A West Virginia man appears poised to argue that he acted in self-defense when he intervened in a domestic dispute and killed another man at a gas station. A recently-released 911 call could prove instrumental to the defense’s likely theory of the case.
Carl Rose Jr., 39, stands accused of murder in the second degree over the late May shooting death of 54-year-old James Anthony Oldham.
It’s not presently being disputed that Rose shot and killed Oldham.
According to Milton Police Chief Joe Parsons, the incident occurred around 5 p.m. at a GoMart in between Charleston and Huntington, W.V.
Law enforcement claim to have learned that Oldham and his wife were engaged in some sort of a domestic dispute when Rose intervened with a pistol. An altercation between Rose and Oldham ensued. The former shot the latter and Oldham gave chase. Rose, however, allegedly continued firing his weapon and Oldham was shot multiple times in the back, according to local CBS/FOX affiliate WCHS.
Oldham was pronounced dead at the scene by investigators who immediately took Rose into custody and secured his gun from him upon arrest. The next day, after an investigation said to have included a review of surveillance footage from the gas station and other nearby businesses, Rose was charged with second-degree murder and detained in the Western Regional Jail pending trial.

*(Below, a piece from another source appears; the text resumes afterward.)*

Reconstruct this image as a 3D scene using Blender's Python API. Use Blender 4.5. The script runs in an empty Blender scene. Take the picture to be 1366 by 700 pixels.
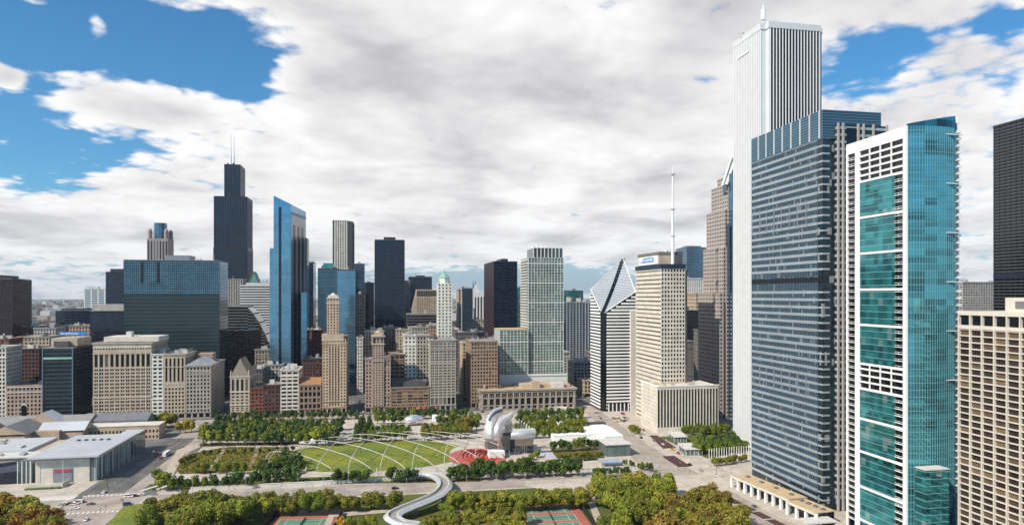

Local NBC affiliate WSAZ obtained the 911 call that originally brought police to the gas station in question. Roses’s defense attorney believes the content of that call augurs well for his client.
In the call, a woman says that she can see Oldham driving his car erratically. The caller expresses concern for the safety of the woman in the car and tells the dispatcher that she’s been following Oldham as he drives off I-64 to the Milton GoMart, according to the outlet.
After taking the exit, the woman said, Oldham began to beat his wife.
“He is hitting–he is hitting her with something and trying to pull her out of the car,” she says. “Yeah, I’m across the road at the Exxon and he’s getting back into his car now. Oh, God! There’s a guy with a gun.”
The 911 dispatcher interrupts to ask what the armed man looks like. The caller answers by briefly describing his hat.
“He, he–he saw–he saw the guy trying to hurt that lady,” the woman on the 911 call continues. “And someone needs to get up here quick. He, he’s trying–he’s trying to protect the lady.”
According to WSAZ, the woman says that Oldham was in Rose’s face at the time the first shots were fired.
“He’s got the guy at gunpoint right now,” the 911 caller goes on. “Oh God, he just shot him. There’s shots everywhere. Oh God, he’s down. He’s down.”
Milton Police summarized the incident in the following way in a criminal complaint obtained by Law&Crime:
The defendant walked to where the active domestic [sic] was happening and pointed a handgun at the victim. The victim disengaged from his wife and started toward the defendant. The defendant walked backward and then stopped when the victim got between him and a white pickup truck. The defendant and the victim were more than an arm’s length away from one another when the defendant pointed the handgun at the victim shooting him. The victim turned to his right going away from the defendant and then started to run away from the defendant while the defendant shot the victim in the back approximately five times.
The 911 repeatedly told dispatch that Rose was acting to defend Oldham’s wife, according to WSAZ.
“The guy–that guy who shot him, I know he was trying to protect that lady because he was hitting her,” she said. “He was throwing [inaudible]. He was hurting her.”
Rose’s defense attorney Mike Woelfel agrees.
“I really think that’s what happened here,” he told the outlet. “There was no malice, there was no premeditation. It’s a tragedy, but to me, it is not a criminal act. This is not a murder, but it still certainly is a human tragedy.”
Rose was bound over to a county court earlier this week after a magistrate judge found enough probable cause to support a second-degree murder charge.
A plea has yet to be entered in the case.
The right of self-defense typically permits a person to act in defense of others as well. West Virginia case law does not explicitly recognize a self-defense involving third parties, however, the Mountain State’s version of the Castle Doctrine, passed in 2015, anticipates the use of the affirmative defense for the protection of “another” if the person acting violently “reasonably believes that he or she or another is in imminent danger of death or serious bodily harm.”